» **Task instructions**
Give back the full material, exactly as it reads.

>> Begin

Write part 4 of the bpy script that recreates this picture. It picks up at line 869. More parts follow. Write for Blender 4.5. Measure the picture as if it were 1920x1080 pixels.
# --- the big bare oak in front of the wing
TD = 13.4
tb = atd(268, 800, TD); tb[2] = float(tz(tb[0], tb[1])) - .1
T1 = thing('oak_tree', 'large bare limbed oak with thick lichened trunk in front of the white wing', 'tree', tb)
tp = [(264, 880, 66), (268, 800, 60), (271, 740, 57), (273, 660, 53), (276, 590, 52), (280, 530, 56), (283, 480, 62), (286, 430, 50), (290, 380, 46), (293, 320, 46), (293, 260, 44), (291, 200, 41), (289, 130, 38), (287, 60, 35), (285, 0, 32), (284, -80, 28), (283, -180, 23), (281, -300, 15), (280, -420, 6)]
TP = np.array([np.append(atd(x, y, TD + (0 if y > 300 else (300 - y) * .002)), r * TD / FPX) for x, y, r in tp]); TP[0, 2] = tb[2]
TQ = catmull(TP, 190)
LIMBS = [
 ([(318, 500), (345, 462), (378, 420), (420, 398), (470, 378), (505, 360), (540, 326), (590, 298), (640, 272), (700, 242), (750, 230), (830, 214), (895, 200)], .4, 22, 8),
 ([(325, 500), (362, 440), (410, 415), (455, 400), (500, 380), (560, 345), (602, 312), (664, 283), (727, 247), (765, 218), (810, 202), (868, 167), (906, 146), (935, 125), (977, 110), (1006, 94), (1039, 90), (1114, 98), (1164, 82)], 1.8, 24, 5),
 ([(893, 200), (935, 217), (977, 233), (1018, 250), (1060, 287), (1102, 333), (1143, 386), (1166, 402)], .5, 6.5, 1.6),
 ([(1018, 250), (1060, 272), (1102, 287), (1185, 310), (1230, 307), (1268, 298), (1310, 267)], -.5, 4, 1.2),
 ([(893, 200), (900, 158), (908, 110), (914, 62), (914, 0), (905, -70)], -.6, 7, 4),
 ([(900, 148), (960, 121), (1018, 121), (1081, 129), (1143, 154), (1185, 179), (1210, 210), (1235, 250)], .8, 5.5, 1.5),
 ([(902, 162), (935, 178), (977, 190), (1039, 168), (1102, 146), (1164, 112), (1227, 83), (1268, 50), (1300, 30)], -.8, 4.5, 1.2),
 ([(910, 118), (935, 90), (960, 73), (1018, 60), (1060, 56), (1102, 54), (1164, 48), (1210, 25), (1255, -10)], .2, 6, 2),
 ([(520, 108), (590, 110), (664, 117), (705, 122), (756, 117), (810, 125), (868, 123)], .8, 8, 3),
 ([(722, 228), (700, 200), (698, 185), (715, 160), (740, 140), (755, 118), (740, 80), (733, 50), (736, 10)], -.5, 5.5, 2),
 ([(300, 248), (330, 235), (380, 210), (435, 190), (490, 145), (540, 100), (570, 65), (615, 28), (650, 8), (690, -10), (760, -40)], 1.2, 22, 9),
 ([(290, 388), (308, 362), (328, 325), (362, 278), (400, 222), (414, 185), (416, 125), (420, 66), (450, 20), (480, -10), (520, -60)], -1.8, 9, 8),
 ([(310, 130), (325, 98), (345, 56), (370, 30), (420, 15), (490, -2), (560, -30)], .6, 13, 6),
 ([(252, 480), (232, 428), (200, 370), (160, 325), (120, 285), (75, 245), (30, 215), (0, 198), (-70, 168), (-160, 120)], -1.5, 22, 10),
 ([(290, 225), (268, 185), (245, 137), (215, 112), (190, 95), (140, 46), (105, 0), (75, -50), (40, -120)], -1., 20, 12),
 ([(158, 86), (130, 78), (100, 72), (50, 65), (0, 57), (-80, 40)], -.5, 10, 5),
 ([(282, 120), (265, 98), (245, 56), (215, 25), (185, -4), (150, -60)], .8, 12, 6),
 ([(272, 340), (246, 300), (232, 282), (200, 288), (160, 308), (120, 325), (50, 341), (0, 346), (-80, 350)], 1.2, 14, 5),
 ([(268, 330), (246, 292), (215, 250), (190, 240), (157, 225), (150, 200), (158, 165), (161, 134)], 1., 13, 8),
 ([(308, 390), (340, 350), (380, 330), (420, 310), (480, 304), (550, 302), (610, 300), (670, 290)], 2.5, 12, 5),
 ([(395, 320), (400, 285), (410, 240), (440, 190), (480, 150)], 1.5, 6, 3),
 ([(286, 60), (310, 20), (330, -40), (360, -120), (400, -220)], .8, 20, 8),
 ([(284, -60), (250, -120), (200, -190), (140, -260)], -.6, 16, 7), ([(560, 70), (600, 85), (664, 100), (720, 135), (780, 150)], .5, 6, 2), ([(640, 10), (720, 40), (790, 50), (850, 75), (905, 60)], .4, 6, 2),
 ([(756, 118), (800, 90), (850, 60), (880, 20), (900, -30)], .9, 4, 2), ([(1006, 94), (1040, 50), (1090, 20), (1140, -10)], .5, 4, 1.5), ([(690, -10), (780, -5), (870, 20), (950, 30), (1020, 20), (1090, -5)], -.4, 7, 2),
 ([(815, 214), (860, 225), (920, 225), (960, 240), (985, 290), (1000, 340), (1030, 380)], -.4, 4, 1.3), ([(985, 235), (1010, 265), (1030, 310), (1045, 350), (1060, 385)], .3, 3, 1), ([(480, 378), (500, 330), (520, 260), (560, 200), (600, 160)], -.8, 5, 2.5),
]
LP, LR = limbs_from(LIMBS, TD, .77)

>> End

» **Answer to the problem**
Write part 4 of the bpy script that recreates this picture. It picks up at line 869. More parts follow. Write for Blender 4.5. Measure the picture as if it were 1920x1080 pixels.
# --- the big bare oak in front of the wing
TD = 13.4
tb = atd(268, 800, TD); tb[2] = float(tz(tb[0], tb[1])) - .1
T1 = thing('oak_tree', 'large bare limbed oak with thick lichened trunk in front of the white wing', 'tree', tb)
tp = [(264, 880, 66), (268, 800, 60), (271, 740, 57), (273, 660, 53), (276, 590, 52), (280, 530, 56), (283, 480, 62), (286, 430, 50), (290, 380, 46), (293, 320, 46), (293, 260, 44), (291, 200, 41), (289, 130, 38), (287, 60, 35), (285, 0, 32), (284, -80, 28), (283, -180, 23), (281, -300, 15), (280, -420, 6)]
TP = np.array([np.append(atd(x, y, TD + (0 if y > 300 else (300 - y) * .002)), r * TD / FPX) for x, y, r in tp]); TP[0, 2] = tb[2]
TQ = catmull(TP, 190)
LIMBS = [
 ([(318, 500), (345, 462), (378, 420), (420, 398), (470, 378), (505, 360), (540, 326), (590, 298), (640, 272), (700, 242), (750, 230), (830, 214), (895, 200)], .4, 22, 8),
 ([(325, 500), (362, 440), (410, 415), (455, 400), (500, 380), (560, 345), (602, 312), (664, 283), (727, 247), (765, 218), (810, 202), (868, 167), (906, 146), (935, 125), (977, 110), (1006, 94), (1039, 90), (1114, 98), (1164, 82)], 1.8, 24, 5),
 ([(893, 200), (935, 217), (977, 233), (1018, 250), (1060, 287), (1102, 333), (1143, 386), (1166, 402)], .5, 6.5, 1.6),
 ([(1018, 250), (1060, 272), (1102, 287), (1185, 310), (1230, 307), (1268, 298), (1310, 267)], -.5, 4, 1.2),
 ([(893, 200), (900, 158), (908, 110), (914, 62), (914, 0), (905, -70)], -.6, 7, 4),
 ([(900, 148), (960, 121), (1018, 121), (1081, 129), (1143, 154), (1185, 179), (1210, 210), (1235, 250)], .8, 5.5, 1.5),
 ([(902, 162), (935, 178), (977, 190), (1039, 168), (1102, 146), (1164, 112), (1227, 83), (1268, 50), (1300, 30)], -.8, 4.5, 1.2),
 ([(910, 118), (935, 90), (960, 73), (1018, 60), (1060, 56), (1102, 54), (1164, 48), (1210, 25), (1255, -10)], .2, 6, 2),
 ([(520, 108), (590, 110), (664, 117), (705, 122), (756, 117), (810, 125), (868, 123)], .8, 8, 3),
 ([(722, 228), (700, 200), (698, 185), (715, 160), (740, 140), (755, 118), (740, 80), (733, 50), (736, 10)], -.5, 5.5, 2),
 ([(300, 248), (330, 235), (380, 210), (435, 190), (490, 145), (540, 100), (570, 65), (615, 28), (650, 8), (690, -10), (760, -40)], 1.2, 22, 9),
 ([(290, 388), (308, 362), (328, 325), (362, 278), (400, 222), (414, 185), (416, 125), (420, 66), (450, 20), (480, -10), (520, -60)], -1.8, 9, 8),
 ([(310, 130), (325, 98), (345, 56), (370, 30), (420, 15), (490, -2), (560, -30)], .6, 13, 6),
 ([(252, 480), (232, 428), (200, 370), (160, 325), (120, 285), (75, 245), (30, 215), (0, 198), (-70, 168), (-160, 120)], -1.5, 22, 10),
 ([(290, 225), (268, 185), (245, 137), (215, 112), (190, 95), (140, 46), (105, 0), (75, -50), (40, -120)], -1., 20, 12),
 ([(158, 86), (130, 78), (100, 72), (50, 65), (0, 57), (-80, 40)], -.5, 10, 5),
 ([(282, 120), (265, 98), (245, 56), (215, 25), (185, -4), (150, -60)], .8, 12, 6),
 ([(272, 340), (246, 300), (232, 282), (200, 288), (160, 308), (120, 325), (50, 341), (0, 346), (-80, 350)], 1.2, 14, 5),
 ([(268, 330), (246, 292), (215, 250), (190, 240), (157, 225), (150, 200), (158, 165), (161, 134)], 1., 13, 8),
 ([(308, 390), (340, 350), (380, 330), (420, 310), (480, 304), (550, 302), (610, 300), (670, 290)], 2.5, 12, 5),
 ([(395, 320), (400, 285), (410, 240), (440, 190), (480, 150)], 1.5, 6, 3),
 ([(286, 60), (310, 20), (330, -40), (360, -120), (400, -220)], .8, 20, 8),
 ([(284, -60), (250, -120), (200, -190), (140, -260)], -.6, 16, 7), ([(560, 70), (600, 85), (664, 100), (720, 135), (780, 150)], .5, 6, 2), ([(640, 10), (720, 40), (790, 50), (850, 75), (905, 60)], .4, 6, 2),
 ([(756, 118), (800, 90), (850, 60), (880, 20), (900, -30)], .9, 4, 2), ([(1006, 94), (1040, 50), (1090, 20), (1140, -10)], .5, 4, 1.5), ([(690, -10), (780, -5), (870, 20), (950, 30), (1020, 20), (1090, -5)], -.4, 7, 2),
 ([(815, 214), (860, 225), (920, 225), (960, 240), (985, 290), (1000, 340), (1030, 380)], -.4, 4, 1.3), ([(985, 235), (1010, 265), (1030, 310), (1045, 350), (1060, 385)], .3, 3, 1), ([(480, 378), (500, 330), (520, 260), (560, 200), (600, 160)], -.8, 5, 2.5),
]
LP, LR = limbs_from(LIMBS, TD, .77)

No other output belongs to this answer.